Coho salmon, adult wild chinook and wild steelhead must be immediately released unharmed. Anglers must use barbless hooks when fishing for chinook or steelhead in the Snake River.

No chinook or steelhead can be removed from the water unless the fish is retained as part of the daily catch limit.

Limits lifted at lakes set for rotenone treatments

Catch and size limits temporarily have been lifted in about two-dozen Eastern Washington waters scheduled for rotenone treatments to improve future fishing.

Anglers will be allowed to take unlimited fish from the targeted waters before they are closed for rotenone treatment to eliminate undesirable fish species that compete with trout, said Jim Uehara, a fisheries manager with the Washington Department of Fish and Wildlife.

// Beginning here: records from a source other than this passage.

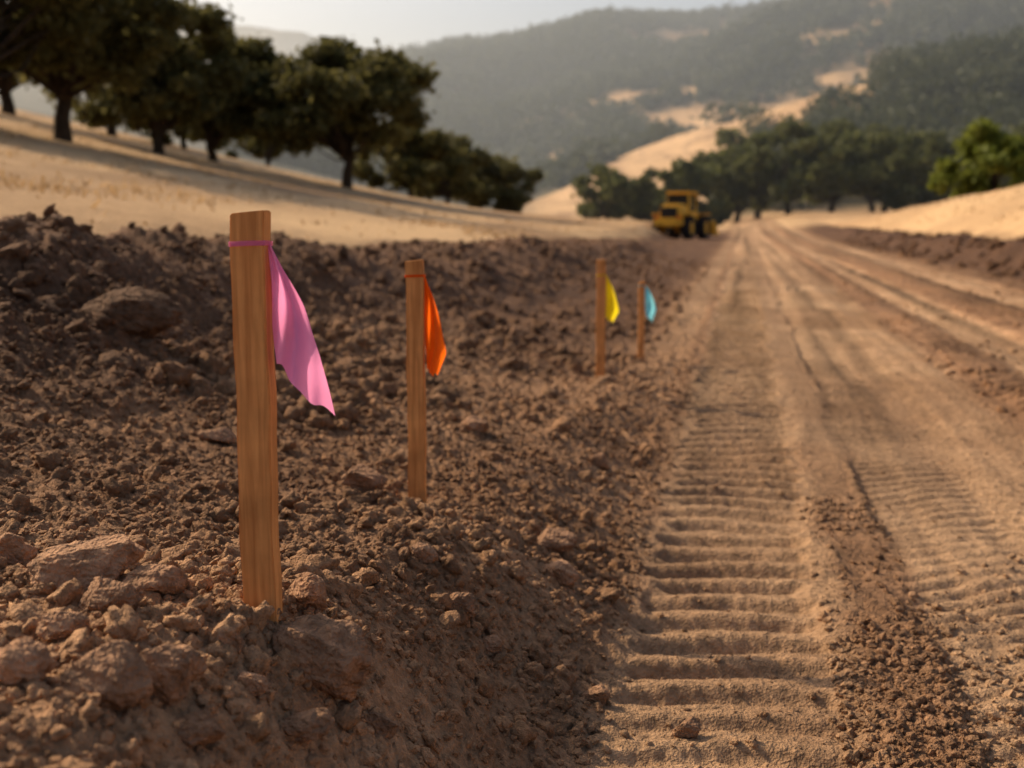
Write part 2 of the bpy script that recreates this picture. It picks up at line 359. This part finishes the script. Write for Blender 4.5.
def tree(name,x,y,h,w,seed,mat=M_leaf,base=.22,nl=9000,ls=.13,lean=0,zoff=-.1,kc=34):
    r=np.random.default_rng(seed)
    z=float(H(x,y)[0]);e=bpy.data.objects.new(name,None);S.collection.objects.link(e);e.location=(x,y,z+zoff)
    e.rotation_euler=(0,0,r.uniform(0,6.28))
    tr=.032*h;tk=h*max(base,.12)
    parts=[tube([[0,0,-.3],[0,0,0],[.05*h*lean,0,tk*.5],[.1*h*lean,.02*h,tk],[.1*h*lean,0,h*.55]],[tr*1.6,tr*1.25,tr,tr*.9,tr*.4],10)]
    cs=[];lo=base*h;ch=h-lo
    sub=[np.array([0,0,0])]+[np.array([r.uniform(-.24,.24)*w,r.uniform(-.24,.24)*w,r.uniform(-.2,.04)*ch]) for _ in range(2)]
    while len(cs)<kc:
        d=r.normal(size=3);d/=np.linalg.norm(d);q=r.uniform(.3,1.0)**.5;o=sub[r.integers(0,3)]
        p=o+np.array([d[0]*w*.43*q,d[1]*w*.43*q,lo+ch*.50+d[2]*ch*.41*q])
        if p[2]<lo+.08*ch:continue
        cs.append(p)
    cs=np.array(cs);cr=r.uniform(.10,.23,kc)*(ch+w)/2*.64
    for p in cs[::2]:
        s=np.array([.1*h*lean,0,r.uniform(.8,1.2)*tk]);m=(s+p)/2+r.normal(0,.05*h,3)+np.array([0,0,.03*h])
        pts=[s,(s+m)/2+r.normal(0,.02*h,3),m,(m+p)/2+r.normal(0,.02*h,3),p]
        parts.append(tube(pts,[tr*.42,tr*.3,tr*.2,tr*.13,tr*.06],6))
    V=[];Fc=[];o=0
    for a,b in parts: V.append(a);Fc.append(b+o);o+=len(a)
    mesh_obj('trunk',np.concatenate(V),np.concatenate(Fc),M_bark,parent=e)
    g=r.choice(kc,nl,p=cr**2/np.sum(cr**2));d=r.normal(size=(nl,3));d/=np.linalg.norm(d,axis=1)[:,None]
    q=r.random(nl)**.45*(1+.35*r.normal(size=nl)*(r.random(nl)<.4))
    C=cs[g]+d*(cr[g]*q)[:,None]*np.array([1.15,1.15,.78])
    C+=.12*n3(C*1.5,seed)[:,None]
    C=C[C[:,2]>lo*.8]
    mesh_obj('crown',leafquads(C,ls,r),np.arange(4*len(C)).reshape(-1,4),mat,smooth=False,parent=e)
def at(px,d): return (px-512)/F*d
for k,(px,d,h,w,b,nl) in enumerate([(72,46,9.6,10.5,.20,20000),(-25,38,9.2,9.5,.17,14000),(165,56,8.2,7.6,.12,14000),(218,64,7.4,5.8,.10,11000),
        (349,64,8.3,10.6,.22,21000),(272,92,5.6,6.0,.06,6000),(412,88,6.4,6.4,.05,8000),(448,98,7.0,7.4,.04,9000),(505,104,6.0,7.4,.02,8000),
        (-130,44,10,10,.15,7000),(120,74,9,9,.06,9000),(20,66,11,11,.06,11000),(190,82,6.5,7,.05,7000),(430,110,7.2,8,.04,7000),(470,120,6.4,9,.03,6000)]):
    tree('oak_tree',at(px,d),d,h,w,100+k,base=b,nl=nl,ls=.15+.0010*d,lean=.3 if k==4 else 0,kc=56 if nl>10000 else 38)
for k,(px,d,h,w,m) in enumerate([(985,84,6.4,9.0,M_leafg),(1075,88,6.5,8,M_leafg),(606,150,8.0,9,M_leafm),(640,158,7.0,8,M_leafm),(684,152,10.2,10,M_leafm),
        (735,160,12.5,13,M_leafm),(785,152,13,13,M_leafm),(828,166,13.5,15,M_leafm),(880,152,11.5,13,M_leafm),(930,166,13,14,M_leafm),(755,190,16.5,15,M_leafm),(868,192,16.5,16,M_leafm),(985,175,15,15,M_leafm),(1040,165,15,15,M_leafm)]):
    tree('oak_tree',at(px,d),d,h,w,300+k,mat=m,base=.03,nl=7000,ls=.17+.0016*d,kc=40)
def forest(name,n,r0,r1,t0,t1,per,hs,ls,seed,thr=.35):
    r=np.random.default_rng(seed)
    rr=np.sqrt(r.uniform(r0*r0,r1*r1,n));t=r.uniform(t0,t1,n);th=np.arctan(t);x=rr*np.sin(th);y=rr*np.cos(th)
    k=r.random(n)*.8+thr*.4<forest_mask(x,y);x=x[k];y=y[k];n=len(x);z=H(x,y)
    h=r.uniform(.55,1.3,n)*hs
    d=r.normal(size=(n,per,3));d/=np.linalg.norm(d,axis=2)[...,None];q=r.uniform(.5,1.05,(n,per,1))
    wz=np.stack([h*.55*r.uniform(.8,1.3,n),h*.55*r.uniform(.8,1.3,n),h*.48],1)[:,None,:]
    C=d*q*wz;lump=1+.3*np.sin(d[...,0]*5+x[:,None])*np.sin(d[...,1]*4+d[...,2]*5+y[:,None]);C*=lump[...,None]
    C+=np.stack([x,y,z+h*.48],1)[:,None,:]
    C=C.reshape(-1,3);V=leafquads(C,ls,r)
    mesh_obj(name,V,np.arange(len(V)).reshape(-1,4),M_leaff,smooth=False);print(name,n)
forest('wooded_slope',900,215,460,ev(640),.62,260,9.5,.8,1)
forest('wooded_ridge',12000,440,1200,-.25,.60,36,10,2.1,2)
# ---------------------------------------------------------------- survey stakes
def wood():
    m,nt,b=newmat('stake_wood')
    tc=N(nt,'ShaderNodeTexCoord');mp=N(nt,'ShaderNodeMapping');mp.inputs['Scale'].default_value=(60,60,3.2)
    nt.links.new(tc.outputs['Object'],mp.inputs['Vector'])
    n1=N(nt,'ShaderNodeTexNoise');n1.inputs['Scale'].default_value=1.6;n1.inputs['Detail'].default_value=6;n1.inputs['Distortion'].default_value=.6
    nt.links.new(mp.outputs[0],n1.inputs['Vector'])
    n2=N(nt,'ShaderNodeTexNoise');n2.inputs['Scale'].default_value=9;n2.inputs['Detail'].default_value=4
    nt.links.new(tc.outputs['Object'],n2.inputs['Vector'])
    cr=N(nt,'ShaderNodeValToRGB');e=cr.color_ramp.elements;e[0].position=.28;e[0].color=(.50,.19,.053,1);e[1].position=.72;e[1].color=(.82,.38,.12,1)
    nt.links.new(n1.outputs['Fac'],cr.inputs[0])
    mr=N(nt,'ShaderNodeMapRange');mr.inputs['From Min'].default_value=.3;mr.inputs['From Max'].default_value=.7;mr.inputs['To Min'].default_value=.75;mr.inputs['To Max'].default_value=1.15
    nt.links.new(n2.outputs['Fac'],mr.inputs['Value'])
    vm=N(nt,'ShaderNodeVectorMath',operation='SCALE');nt.links.new(cr.outputs[0],vm.inputs[0]);nt.links.new(mr.outputs[0],vm.inputs['Scale'])
    nt.links.new(vm.outputs[0],b.inputs['Base Color']);b.inputs['Roughness'].default_value=.7
    bp=N(nt,'ShaderNodeBump');bp.inputs['Strength'].default_value=.4;bp.inputs['Distance'].default_value=.0012
    nt.links.new(n1.outputs['Fac'],bp.inputs['Height']);nt.links.new(bp.outputs[0],b.inputs['Normal'])
    return m
M_wood=wood()
def flagmat(name,c):
    m,nt,b=newmat(name)
    b.inputs['Base Color'].default_value=(*c,1);b.inputs['Roughness'].default_value=.45
    t=N(nt,'ShaderNodeBsdfTranslucent');t.inputs['Color'].default_value=(*c,1)
    ms=N(nt,'ShaderNodeMixShader');ms.inputs[0].default_value=.62
    nz=N(nt,'ShaderNodeTexNoise');nz.inputs['Scale'].default_value=35;tc=N(nt,'ShaderNodeTexCoord');nt.links.new(tc.outputs['Object'],nz.inputs['Vector'])
    bp=N(nt,'ShaderNodeBump');bp.inputs['Strength'].default_value=.3;bp.inputs['Distance'].default_value=.004
    nt.links.new(nz.outputs['Fac'],bp.inputs['Height']);nt.links.new(bp.outputs[0],b.inputs['Normal']);nt.links.new(bp.outputs[0],t.inputs['Normal'])
    nt.links.new(b.outputs[0],ms.inputs[1]);nt.links.new(t.outputs[0],ms.inputs[2])
    nt.links.new(ms.outputs[0],nt.nodes['Material Output'].inputs['Surface']);return m
def stake(x,y,z,hh,wf,rot,fc,flagL,flagR,tie,lean=(0,0)):
    w=wf*.90
    e=bpy.data.objects.new('survey_stake',None);S.collection.objects.link(e)
    e.location=(x,y,z);e.rotation_euler=(lean[0],lean[1],0)
    bm=bmesh.new();bmesh.ops.create_cube(bm,size=1)
    for v in bm.verts: v.co=Vector((v.co.x*w,v.co.y*w*.8,(v.co.z+.5)*(hh+.25)-.25))
    bmesh.ops.subdivide_edges(bm,edges=[ed for ed in bm.edges if abs(ed.verts[0].co.z-ed.verts[1].co.z)>.1],cuts=24)
    for v in bm.verts:
        v.co.x+=.0012*math.sin(v.co.z*17+x*9)+.0008*math.sin(v.co.z*41);v.co.y+=.0012*math.sin(v.co.z*13+2)
        if v.co.z>hh-.01: v.co.z+=.004*math.sin(v.co.x*90)
    bmesh.ops.bevel(bm,geom=[ed for ed in bm.edges if len(ed.link_faces)==2 and ed.calc_face_angle(0)>.8],offset=w*.04,segments=2,affect='EDGES')
    me=bpy.data.meshes.new('post');bm.to_mesh(me);bm.free();me.materials.append(M_wood)
    o=bpy.data.objects.new('post',me);S.collection.objects.link(o);o.parent=e;o.rotation_euler=(0,0,rot)
    M=flagmat('flag_'+str(round(x,2)),fc)
    V=[];Fc=[];hw=w/2+.0015;hd=w*.4+.0015;ring=[(-hw,-hd),(0,-hd-.001),(hw,-hd),(hw,0),(hw,hd),(0,hd),(-hw,hd),(-hw,0)]
    rows=6;th_=w*.14
    for r_ in range(rows):
        for q,(a,b) in enumerate(ring):
            off=.0015*math.sin(r_*2.2+q*1.3);V.append((a*(1+off*9),b*(1+off*9),tie+th_*(r_/(rows-1)-.5)+.12*w*math.sin(q*.8)*.3))
    for r_ in range(rows-1):
        for q in range(8): Fc.append([r_*8+q,r_*8+(q+1)%8,(r_+1)*8+(q+1)%8,(r_+1)*8+q])
    o=mesh_obj('ribbon_wrap',V,Fc,M,parent=e);o.rotation_euler=(0,0,rot)
    nu,nv=20,56;L=np.array(flagL,float);Rr=np.array(flagR,float)
    def res(P,n):
        dd=np.r_[0,np.cumsum(np.linalg.norm(np.diff(P,axis=0),axis=1))];tt=np.linspace(0,dd[-1],n)
        return np.stack([np.interp(tt,dd,P[:,0]),np.interp(tt,dd,P[:,1])],1)
    def smooth(P):
        for _ in range(4): P[1:-1]=(P[:-2]+2*P[1:-1]+P[2:])/4
        return P
    L=smooth(res(L,nv));Rr=smooth(res(Rr,nv));V=[]
    for a in range(nv):
        for b in range(nu):
            f=b/(nu-1);g=a/(nv-1);p=L[a]*(1-f)+Rr[a]*f
            dy=wf*(.34*math.sin(f*5.0+g*2.6+x)*min(1,g*3)*(.5+.5*g)+.14*math.sin(f*12+g*7)*min(1,g*4)+.22*math.sin(g*5)*g+.12*math.sin(g*13+f*3)*f)
            V.append((p[0]*wf-(wf-w)/2,dy,tie+(p[1]+(.09*math.sin(f*9+x)+.05*math.sin(f*17))*g*g)*wf))
    Fc=[[a*nu+b,a*nu+b+1,(a+1)*nu+b+1,(a+1)*nu+b] for a in range(nv-1) for b in range(nu-1)]
    mesh_obj('flag',V,Fc,M,parent=e)
stake(-.41,1.80,.48,.633,.060,-.06,(.96,.33,.60),
  [(.40,.08),(.5,-1),(.53,-2.2),(.60,-3.15)],[(.52,.08),(.80,-.45),(1.35,-1.6),(1.82,-2.9),(2.15,-4.6)],.583,(0,.0))
stake(-.28,3.3,.25,.735,.056,-.06,(1.0,.17,.01),
  [(.40,.05),(.52,-1),(.52,-2.8),(.6,-4.9)],[(.52,.1),(.95,-1),(1.35,-2.5),(1.65,-4.0),(1.15,-5.2)],.69)
stake(.54,6.9,.11,.755,.062,-.05,(1.0,.80,.02),
  [(.42,.05),(.5,-1),(.5,-2.6),(.5,-4.2)],[(.5,.1),(1.1,-1),(1.6,-2.4),(1.85,-3.5),(1.2,-4.6)],.66)
stake(.98,8.6,.0,.64,.052,-.05,(.27,.76,.88),
  [(.42,.05),(.5,-1.2),(.5,-2.6),(.7,-4.4)],[(.5,.1),(1.2,-.8),(1.9,-2.2),(2.2,-3.4),(1.6,-5.2)],.61)
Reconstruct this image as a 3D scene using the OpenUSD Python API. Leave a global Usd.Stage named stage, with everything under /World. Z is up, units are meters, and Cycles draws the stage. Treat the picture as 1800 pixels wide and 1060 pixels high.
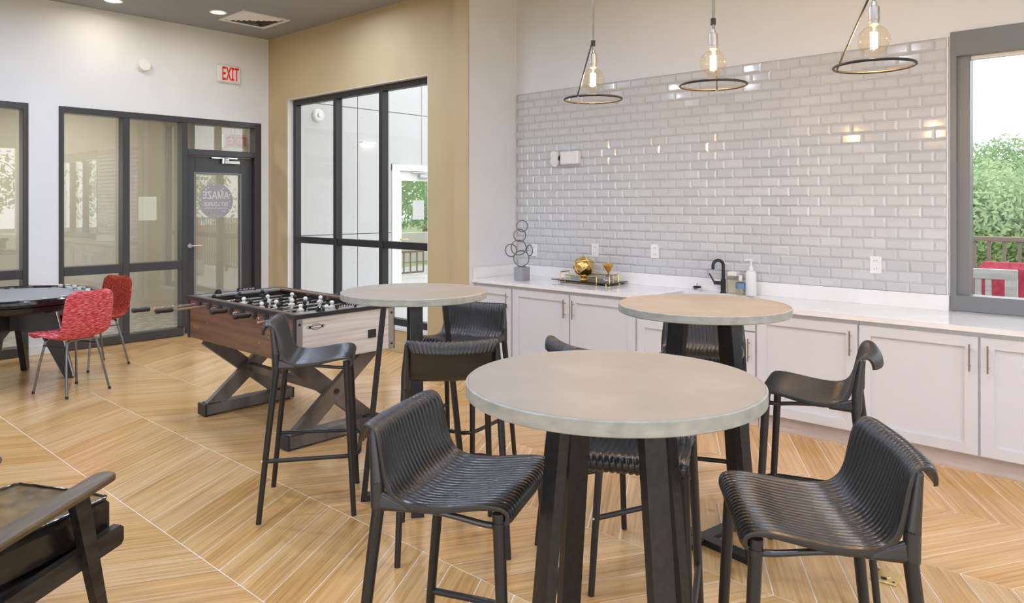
import math, random
import numpy as np, trimesh, usdkit, meshkit
import manifold3d as m3
from scipy.interpolate import CubicSpline
from scipy.ndimage import gaussian_filter1d
from shapely.geometry import Polygon, LineString, box as sbox
from shapely.ops import unary_union
from pxr import Usd, UsdGeom, UsdLux, UsdShade, Gf, Sdf

random.seed(7); RNG = np.random.default_rng(7)
stage = Usd.Stage.CreateInMemory()
UsdGeom.SetStageUpAxis(stage, UsdGeom.Tokens.z); UsdGeom.SetStageMetersPerUnit(stage, 1.0)
UsdGeom.Xform.Define(stage, '/World'); UsdGeom.Scope.Define(stage, '/World/Looks')

# ------------------------------------------------------------------ camera, sky, exposure
EYE = 1.53; FPX = 1293.0
HEAD = math.atan2(1170, 1293)                       # viewing direction, from +X towards +Y
FW = np.array([math.cos(HEAD), math.sin(HEAD), 0]); RT = np.array([math.sin(HEAD), -math.cos(HEAD), 0])
cam = UsdGeom.Camera.Define(stage, '/World/camera')
cam.CreateHorizontalApertureAttr(36.0); cam.CreateVerticalApertureAttr(36.0 * 1060 / 1800)
cam.CreateFocalLengthAttr(36.0 * FPX / 1800); cam.CreateVerticalApertureOffsetAttr(-36.0 * 170 / 1800)
cam.CreateClippingRangeAttr(Gf.Vec2f(0.05, 400)); cam.CreateExposureAttr(0.0)
xf = UsdGeom.Xformable(cam); xf.AddTranslateOp().Set(Gf.Vec3d(0, 0, EYE))
xf.AddRotateXYZOp().Set(Gf.Vec3f(90, 0, math.degrees(HEAD) - 90))
SKY = 0.95
dome = UsdLux.DomeLight.Define(stage, '/World/sky')
dome.CreateIntensityAttr(SKY); dome.CreateColorAttr(Gf.Vec3f(0.98, 0.985, 1.04))
LAMP = 460.0                                          # ceiling downlights, most of them added fill out of view
BULB = 1500.0                                         # pendant filaments
FILL_TINT = (0.83, 0.965, 1.23)  # cool tint of the added fill downlights

# ------------------------------------------------------------------ materials
MAT = {}
def mat(name, nodes, links=(), surface='p.BSDF'):
    MAT[name] = usdkit.material(stage, '/World/Looks/' + name, nodes, links, surface); return MAT[name]
def plain(name, col, rough=0.5, **k):
    d = {'base_color': col, 'roughness': rough}; d.update(k)
    return mat(name, {'p': ('principled_bsdf', d)})
def noisy(name, c1, c2, scale=(20, 20, 20), detail=4, rough=0.5, bump=0.0, lo=.35, hi=.65, coord='object', rot=(0, 0, 0), dist=0.002, mid=None, **k):
    d = {'roughness': rough}; d.update(k)
    ramp = [(lo, c1), (hi, c2)] if mid is None else [(lo, c1), ((lo + hi) / 2, mid), (hi, c2)]
    n = {'p': ('principled_bsdf', d), 'r': ('mapping', {'rotation': rot}), 's': ('mapping', {'scale': scale}), 'n': ('noise_texture', {'scale': 1.0, 'detail': detail}), 'c': ('rgb_ramp', {'ramp': ramp})}
    if coord == 'object': n['g'] = ('texture_coordinate', {}); src = 'g.object'
    else: n['g'] = ('geometry', {}); src = 'g.position'
    l = [(src, 'r.vector'), ('r.vector', 's.vector'), ('s.vector', 'n.vector'), ('n.fac', 'c.fac'), ('c.color', 'p.base_color')]
    if bump: n['b'] = ('bump', {'strength': bump, 'distance': dist}); l += [('n.fac', 'b.height'), ('b.normal', 'p.normal')]
    return mat(name, n, l)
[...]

Rotenone, a naturally occurring substance derived from the roots of tropical plants, has been found in scientific studies to present no significant health risk to people, pets, livestock or wildlife, the department said.

Most of the waters scheduled for treatment this fall have abundant populations of carp, tench, goldfish, sunfish or other small species, and most will be re-stocked next year with rainbow and/or cutthroat trout, Uehara said.

In Grant County, there will be no size or catch limits through Sept. 13 at Desert Wildlife Area Lakes (Harris, Dune, Sedge, Tern and Desert Wildlife Area ponds); and there will be no selective gear rules at Beda and Brookies lakes through Sept. 13. No fishing will be allowed in these ponds and lakes Sept.14 until further notice.

There also will be no size or catch limits at Fishtrap Lake in Lincoln County through Oct. 11. It will be closed to fishing Oct. 12 until further notice.